Your task is to transcribe all of the data below exactly, omitting the images.

-------

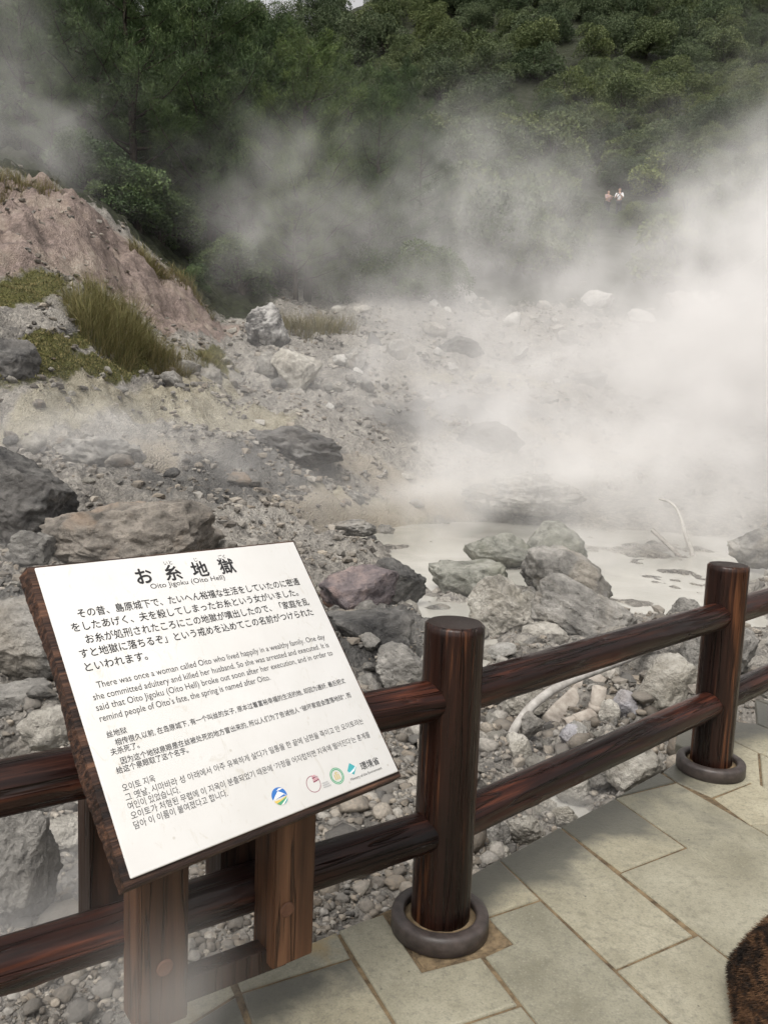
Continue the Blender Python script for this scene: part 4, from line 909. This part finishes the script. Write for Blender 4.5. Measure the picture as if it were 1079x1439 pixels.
def broad(seed, H=8.0, R=3.6, nl=16, nleaf=170, mat=None, size=(.22, .5), trunk=True):
    rs = np.random.RandomState(seed); Vl = []; limbs = [tube([(0, 0, -.5), (.1, 0, H * .3), (0, .1, H * .7)], [.22, .16, .06], 7)]; C = []; D = []; T = []
    for i in range(nl):
        a = rs.uniform(0, 6.28); u = rs.uniform(0, 1) ** .6; z = H * rs.uniform(.22, .86); rad = R * .72 * u * math.sqrt(max(.15, 1 - ((z / H - .5) / .55) ** 2))
        c = np.array([rad * math.cos(a), rad * math.sin(a), z]); r = R * rs.uniform(.30, .48)
        limbs.append(tube([(0, 0, H * .3), c * .5 + np.array([0, 0, H * .2]), c], [.08, .05, .015], 5, False))
        d = rs.normal(size=(nleaf, 3)); d /= np.linalg.norm(d, axis=1)[:, None]; d[:, 2] = np.where(d[:, 2] < -.3, -d[:, 2], d[:, 2]); rr_ = r * (1 + .20 * pnoise(d * 2.2 + i * 5)) * rs.uniform(.78, 1.04, nleaf)
        C.append(c + d * rr_[:, None] * np.array([1, 1, .8])); D.append(d * .5 + rs.normal(size=d.shape) * .55 + np.array([0, 0, .1])); T.append(np.full(nleaf, rs.uniform(.2, .8)) + rs.uniform(-.2, .2, nleaf))
    C = np.concatenate(C); D = np.concatenate(D); T = np.clip(np.concatenate(T), 0, 1); V, F = cards(C, D, rs.uniform(*size, len(C)), rs.uniform(size[0] * .5, size[1] * .42, len(C)), rs)
    return mk_mesh('trunk', *join(limbs), BARK), leafmesh('crown', V, F, T, mat or L_BROAD)
def plant_tree(kind, meshes, p, sc, rz, label, cat, group, szz=1.0):
    e = empty(kind, p, label, cat, group, rz); e.scale = (sc, sc, sc * szz)
    for nm_, me_ in zip(('trunk', 'crown'), meshes): obj(nm_, me_, e)
    return e
pines = [pine(i + 1) for i in range(4)]
PT = [(30, -120, 27), (110, -140, 31), (185, -110, 28), (250, -90, 34), (300, -70, 30), (368, 26, 34), (440, 55, 33), (490, 95, 36), (540, 125, 35), (590, 175, 38), (345, 60, 33),
      (70, 90, 25.5), (240, 190, 29), (420, 190, 32), (520, 240, 34), (640, 250, 40), (140, 30, 38), (285, -60, 42), (210, -60, 44), (60, -80, 42), (400, 40, 44), (470, 70, 46), (-70, -60, 28), (-120, 0, 34), (560, 90, 46), (360, 250, 30), (150, 215, 26), (455, 290, 33.5)]
rs = np.random.RandomState(9)
for i, (px, ty, Y) in enumerate(PT):
    Y = Y + 3.5 if Y < 31 else Y
    top = at(px, ty, Y); z = gz(top[0], top[1]); h = max(top[2] - z, 2.0)
    plant_tree('pine_tree', pines[i % 4], (top[0], top[1], z - .2), min(h / 10.9, 1.6), rs.uniform(0, 6.28),
               'dark green pine tree in the grove behind the pink slope', 'pine tree', 'pine trees in the dark grove on the left', max(1.0, h / 10.9 / 1.6))
broads = [broad(i + 30, H=rs.uniform(6.5, 8.5), R=rs.uniform(3.3, 4.3), nl=24, nleaf=520, size=(.10, .25)) for i in range(6)]
cnt = 0; pts = []; rs = np.random.RandomState(21)
tries = 0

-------

▶ [The reply]
Continue the Blender Python script for this scene: part 4, from line 909. This part finishes the script. Write for Blender 4.5. Measure the picture as if it were 1079x1439 pixels.
def broad(seed, H=8.0, R=3.6, nl=16, nleaf=170, mat=None, size=(.22, .5), trunk=True):
    rs = np.random.RandomState(seed); Vl = []; limbs = [tube([(0, 0, -.5), (.1, 0, H * .3), (0, .1, H * .7)], [.22, .16, .06], 7)]; C = []; D = []; T = []
    for i in range(nl):
        a = rs.uniform(0, 6.28); u = rs.uniform(0, 1) ** .6; z = H * rs.uniform(.22, .86); rad = R * .72 * u * math.sqrt(max(.15, 1 - ((z / H - .5) / .55) ** 2))
        c = np.array([rad * math.cos(a), rad * math.sin(a), z]); r = R * rs.uniform(.30, .48)
        limbs.append(tube([(0, 0, H * .3), c * .5 + np.array([0, 0, H * .2]), c], [.08, .05, .015], 5, False))
        d = rs.normal(size=(nleaf, 3)); d /= np.linalg.norm(d, axis=1)[:, None]; d[:, 2] = np.where(d[:, 2] < -.3, -d[:, 2], d[:, 2]); rr_ = r * (1 + .20 * pnoise(d * 2.2 + i * 5)) * rs.uniform(.78, 1.04, nleaf)
        C.append(c + d * rr_[:, None] * np.array([1, 1, .8])); D.append(d * .5 + rs.normal(size=d.shape) * .55 + np.array([0, 0, .1])); T.append(np.full(nleaf, rs.uniform(.2, .8)) + rs.uniform(-.2, .2, nleaf))
    C = np.concatenate(C); D = np.concatenate(D); T = np.clip(np.concatenate(T), 0, 1); V, F = cards(C, D, rs.uniform(*size, len(C)), rs.uniform(size[0] * .5, size[1] * .42, len(C)), rs)
    return mk_mesh('trunk', *join(limbs), BARK), leafmesh('crown', V, F, T, mat or L_BROAD)
def plant_tree(kind, meshes, p, sc, rz, label, cat, group, szz=1.0):
    e = empty(kind, p, label, cat, group, rz); e.scale = (sc, sc, sc * szz)
    for nm_, me_ in zip(('trunk', 'crown'), meshes): obj(nm_, me_, e)
    return e
pines = [pine(i + 1) for i in range(4)]
PT = [(30, -120, 27), (110, -140, 31), (185, -110, 28), (250, -90, 34), (300, -70, 30), (368, 26, 34), (440, 55, 33), (490, 95, 36), (540, 125, 35), (590, 175, 38), (345, 60, 33),
      (70, 90, 25.5), (240, 190, 29), (420, 190, 32), (520, 240, 34), (640, 250, 40), (140, 30, 38), (285, -60, 42), (210, -60, 44), (60, -80, 42), (400, 40, 44), (470, 70, 46), (-70, -60, 28), (-120, 0, 34), (560, 90, 46), (360, 250, 30), (150, 215, 26), (455, 290, 33.5)]
rs = np.random.RandomState(9)
for i, (px, ty, Y) in enumerate(PT):
    Y = Y + 3.5 if Y < 31 else Y
    top = at(px, ty, Y); z = gz(top[0], top[1]); h = max(top[2] - z, 2.0)
    plant_tree('pine_tree', pines[i % 4], (top[0], top[1], z - .2), min(h / 10.9, 1.6), rs.uniform(0, 6.28),
               'dark green pine tree in the grove behind the pink slope', 'pine tree', 'pine trees in the dark grove on the left', max(1.0, h / 10.9 / 1.6))
broads = [broad(i + 30, H=rs.uniform(6.5, 8.5), R=rs.uniform(3.3, 4.3), nl=24, nleaf=520, size=(.10, .25)) for i in range(6)]
cnt = 0; pts = []; rs = np.random.RandomState(21)
tries = 0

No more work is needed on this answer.